October 3, 2012

Introducing Milton Friedman

The following quotations come from the late Nobel Prize winning economist Milton Friedman. The first two come from his book Free to Choose: A Personal Statement. The third is from a response he gave to a questioner at one of a series of lectures he gave along the same topics and ideas as that book. The youtube video in which the third quotation is found can be seen HERE. Together, these quotations provide a few of the reasons I hold to economically conservative beliefs.

"A society that puts equality -- in the sense of equality of outcome -- ahead of freedom will end up with neither equality nor freedom. The use of force to achieve equality will destroy freedom, and the force, introduced for good purposes, will end up in the hands of people who use it to promote their own interests. On the other hand, a society that puts freedom first will, as a happy by-product, end up with both greater freedom and greater equality. Though a by-product of freedom, greater equality is not an accident. A free society releases the energies and abilities of people to pursue their own objectives. It prevents some people from arbitrarily suppressing others. It does not prevent some people from achieving positions of privilege, but so long as freedom is maintained, it prevents those positions of privilege from becoming institutionalized; they are subject to continued attack by other able, ambitious people. Freedom means diversity but also mobility. It preserves the opportunity for today's disadvantaged to become tomorrow's privileged and, in the process, enables almost everyone, from top to bottom to enjoy a fuller and richer life."

"In the past century a myth has grown up that free market capitalism -- equality of opportunity as we have interpreted that term -- increases such inequalities, that it is a system under which the rich exploit the poor. Nothing could be further from the truth. Wherever the free market has been permitted to operate, wherever anything approaching equality of opportunity has existed, the ordinary man has been able to attain levels of living never dreamed of before. Nowhere is the gap between rich and poor wider, nowhere are the rich richer and the poor poorer, than in those societies that do not permit the free market to operate."

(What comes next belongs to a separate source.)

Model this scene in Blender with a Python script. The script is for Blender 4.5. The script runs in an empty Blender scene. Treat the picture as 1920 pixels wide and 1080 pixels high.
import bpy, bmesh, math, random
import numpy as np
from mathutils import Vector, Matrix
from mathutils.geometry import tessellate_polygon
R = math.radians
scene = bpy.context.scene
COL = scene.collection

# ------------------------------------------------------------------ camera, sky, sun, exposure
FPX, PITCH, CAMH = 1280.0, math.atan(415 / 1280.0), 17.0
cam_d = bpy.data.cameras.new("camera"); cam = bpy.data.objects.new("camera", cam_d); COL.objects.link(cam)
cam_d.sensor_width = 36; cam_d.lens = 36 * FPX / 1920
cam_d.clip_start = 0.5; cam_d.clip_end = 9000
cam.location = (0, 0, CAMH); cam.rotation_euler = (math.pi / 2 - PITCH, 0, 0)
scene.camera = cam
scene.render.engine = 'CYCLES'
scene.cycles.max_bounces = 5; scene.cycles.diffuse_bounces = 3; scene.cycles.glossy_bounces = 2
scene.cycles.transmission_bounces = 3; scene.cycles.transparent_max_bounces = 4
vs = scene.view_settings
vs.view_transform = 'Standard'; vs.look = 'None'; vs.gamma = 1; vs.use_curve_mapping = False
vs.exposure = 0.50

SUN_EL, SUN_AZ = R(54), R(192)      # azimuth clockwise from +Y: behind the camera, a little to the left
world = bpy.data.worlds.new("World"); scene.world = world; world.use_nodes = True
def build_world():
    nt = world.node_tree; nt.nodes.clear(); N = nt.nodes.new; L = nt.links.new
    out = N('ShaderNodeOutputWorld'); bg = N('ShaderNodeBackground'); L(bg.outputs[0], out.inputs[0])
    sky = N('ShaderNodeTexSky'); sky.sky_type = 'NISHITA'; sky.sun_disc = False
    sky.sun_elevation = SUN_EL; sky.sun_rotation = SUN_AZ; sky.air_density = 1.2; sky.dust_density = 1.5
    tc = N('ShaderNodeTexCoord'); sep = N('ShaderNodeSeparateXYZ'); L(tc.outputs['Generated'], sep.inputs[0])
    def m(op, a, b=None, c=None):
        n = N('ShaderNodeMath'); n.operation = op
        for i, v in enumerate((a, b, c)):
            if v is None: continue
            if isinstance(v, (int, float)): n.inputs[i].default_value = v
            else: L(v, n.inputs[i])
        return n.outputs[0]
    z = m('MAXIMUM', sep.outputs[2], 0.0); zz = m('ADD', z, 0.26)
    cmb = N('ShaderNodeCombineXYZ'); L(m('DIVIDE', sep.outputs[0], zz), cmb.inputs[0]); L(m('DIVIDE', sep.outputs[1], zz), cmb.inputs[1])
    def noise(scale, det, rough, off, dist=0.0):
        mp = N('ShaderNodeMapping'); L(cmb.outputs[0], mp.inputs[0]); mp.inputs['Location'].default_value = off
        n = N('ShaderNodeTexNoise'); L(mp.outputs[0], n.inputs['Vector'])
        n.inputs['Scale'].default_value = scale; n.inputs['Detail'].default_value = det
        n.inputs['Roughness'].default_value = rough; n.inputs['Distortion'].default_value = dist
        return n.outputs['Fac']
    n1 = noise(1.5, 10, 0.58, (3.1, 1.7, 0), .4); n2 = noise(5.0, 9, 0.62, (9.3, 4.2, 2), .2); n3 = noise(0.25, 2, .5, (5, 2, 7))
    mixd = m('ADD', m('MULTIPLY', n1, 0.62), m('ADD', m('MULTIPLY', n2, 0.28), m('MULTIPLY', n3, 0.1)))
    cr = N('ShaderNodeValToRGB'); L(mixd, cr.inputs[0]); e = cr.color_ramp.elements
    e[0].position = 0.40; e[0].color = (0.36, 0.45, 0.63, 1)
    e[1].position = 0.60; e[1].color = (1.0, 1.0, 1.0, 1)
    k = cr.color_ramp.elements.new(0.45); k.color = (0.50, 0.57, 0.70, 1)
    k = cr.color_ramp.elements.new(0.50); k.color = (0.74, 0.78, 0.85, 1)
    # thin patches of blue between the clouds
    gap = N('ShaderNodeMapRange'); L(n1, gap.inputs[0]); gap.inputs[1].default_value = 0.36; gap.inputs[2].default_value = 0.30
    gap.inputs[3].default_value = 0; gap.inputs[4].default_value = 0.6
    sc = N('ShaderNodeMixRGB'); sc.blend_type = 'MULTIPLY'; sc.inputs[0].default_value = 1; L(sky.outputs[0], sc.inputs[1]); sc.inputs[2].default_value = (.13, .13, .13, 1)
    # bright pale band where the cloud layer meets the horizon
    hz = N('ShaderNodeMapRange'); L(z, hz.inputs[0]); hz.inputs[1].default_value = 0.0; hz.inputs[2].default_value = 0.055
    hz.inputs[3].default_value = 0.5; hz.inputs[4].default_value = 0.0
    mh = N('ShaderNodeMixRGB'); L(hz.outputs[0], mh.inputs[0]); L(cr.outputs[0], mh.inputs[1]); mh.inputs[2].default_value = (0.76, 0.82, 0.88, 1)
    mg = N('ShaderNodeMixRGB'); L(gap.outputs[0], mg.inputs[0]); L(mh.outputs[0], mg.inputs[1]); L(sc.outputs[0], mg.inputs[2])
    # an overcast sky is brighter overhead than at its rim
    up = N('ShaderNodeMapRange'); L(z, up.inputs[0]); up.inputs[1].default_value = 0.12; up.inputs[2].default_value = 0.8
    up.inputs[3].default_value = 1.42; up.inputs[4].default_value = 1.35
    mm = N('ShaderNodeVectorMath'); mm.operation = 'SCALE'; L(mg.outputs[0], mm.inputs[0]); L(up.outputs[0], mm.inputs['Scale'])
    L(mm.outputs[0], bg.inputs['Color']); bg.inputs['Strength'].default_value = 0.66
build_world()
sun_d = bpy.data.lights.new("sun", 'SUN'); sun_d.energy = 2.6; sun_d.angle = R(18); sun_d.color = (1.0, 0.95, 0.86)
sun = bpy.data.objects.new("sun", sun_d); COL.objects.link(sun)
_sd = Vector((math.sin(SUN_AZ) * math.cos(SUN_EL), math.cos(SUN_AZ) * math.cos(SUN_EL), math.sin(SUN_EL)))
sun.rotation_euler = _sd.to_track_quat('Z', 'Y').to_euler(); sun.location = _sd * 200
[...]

"A society that aims for equality before liberty will end up with neither equality nor liberty. And a society that aims first for liberty will not end up with equality, but will end up with a closer approach to equality than any other kind of system that has ever been developed. Now that conclusion is based both on evidence from across history, and also, I believe on reasoning, which if you try to follow through the implications of aiming first for equality, will become clear to you. You can only aim at equality by giving some people the right to take things from others. And what ultimately happens when you aim at equality is that A and B decide what C shall do for D. Except that they take a little bit of a commission off on the way."